The flood of job losses has brought career-oriented higher education into the public arena, where the need for effective job training programs and need-based financial aid for working adults have come together in a highly visible way. When it comes to higher education, job training, and financial aid, the U.S. is at a 3-way crossroad.
Fortunately, the Department of Education seems to be on it. The Chronicle of Higher Education reported today that the new undersecretary of education, Martha Kanter, met with state higher education leaders and agreed with them that now is the time to coordinate education and career efforts more effectively.
There are actually two parts to this discussion. One part is education philosophy: looking at the alignment of higher education with job training and preparation for being in the workforce. In the old days, people were apprenticed in a trade, gaining both skill expertise and knowledge of the subject. At some point, a college education for its own sake, whether or not it included training for a specific job, diverged from apprenticeship education. A college education is indeed a valuable and worthy experience, but the current economy is highlighting a re-emergence of career-focused education as a postsecondary alternative.
The second part is public policy: the need for a financial system that can adequately support working adults who go back to school. From the Chronicle article:
“The question of how state and federal governments should help working students came up at a conference session about rethinking student aid. Sandy Baum, senior policy analyst for the College Board, said that one needed public-policy conversation was how to best allocate financial aid to adult students. The central question for many students is not how they are going to be able to pay tuition itself—the focus of much current student-aid policy—but how they can afford to pay basic living expenses while classes and study are preventing them from working as many hours as they could, Ms. Baum said.”
This is the real issue in providing need-based financial aid for adults returning to school: Are the financial needs of working adults, also referred to as nontraditional students, different from those of the traditional 18-year-old dependent going to a 4-year university directly from high school? And if so, how do we enhance the need-based financial aid system to accommodate older, nontraditional students already in the workforce?

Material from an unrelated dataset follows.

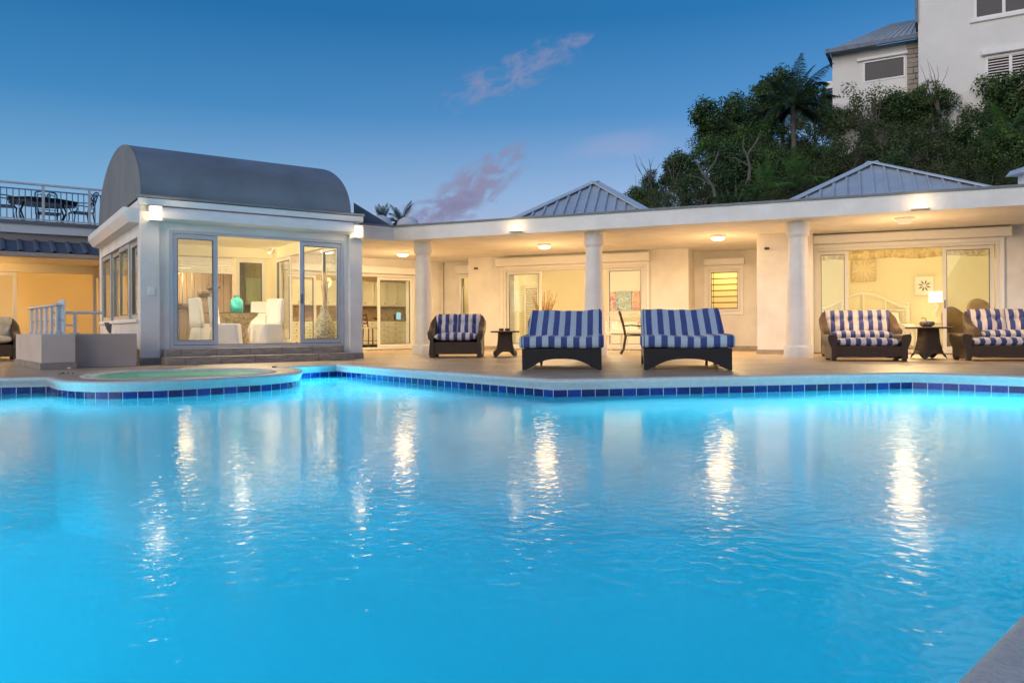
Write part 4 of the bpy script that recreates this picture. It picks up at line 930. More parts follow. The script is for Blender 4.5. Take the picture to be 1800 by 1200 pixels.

There are primarily two kinds of financial aid: “need-based” and “merit-based.” A merit-based scholarship or education grant is typically tied to a particular accomplishment or set of accomplishments, such as a high grade point average, community service, and other measures of academic and personal success the sponsor has established as eligible criteria for its financial aid reward.
Need-based financial aid is assessed according to the student’s expected income and ability to pay for education. Most federal education grants for students are need-based, most federal student loans are limited to those under a certain income level, and many private scholarships are adding a need-based qualification to their merit-based awards.
Nevertheless, for working adults, attaining need-based financial aid is not as straightforward as it sounds. For one thing, working a lot of hours even while in school can raise a nontraditional student’s income level to the point where he disqualifies for a federal Pell Grant. The same problem may rule out the possibility of federal Perkins loans and subsidized Stafford loans (although even unsubsidized Stafford loans are still a better bet than private loans). So the current federal financial aid system penalizes hard-working adult students rather than supporting them.
For another, the process of applying for federal financial aid is so complicated, confusing, and redundant that many potential students don’t even try, forfeiting what need-based financial aid they may actually qualify for or taking out expensive private student loans instead. And maybe there’s a need for different categories of independent student where the FAFSA is concerned: a 24-year-old with a cat but no family has different financial aid needs from a single mom with custody of 2 small kids.
The recession, the credit collapse, and the job losses we’ve endured have been a real blow to countless American families. But take hope: one small silver lining has been President Obama’s earnest desire to make college accessible to anyone who wants higher education, and a renewed look at both federal financial aid and the value of community colleges in achieving a worthwhile degree. Just in the last 6 months, we’ve already seen much more progress made toward simplifying the FAFSA, with strong requests to align it with IRS tax processing, and millions of dollars have gone to the states for fast-turnaround career training programs. In the months ahead, keep a lookout for more new initiatives to overhaul need-based financial aid for working adults.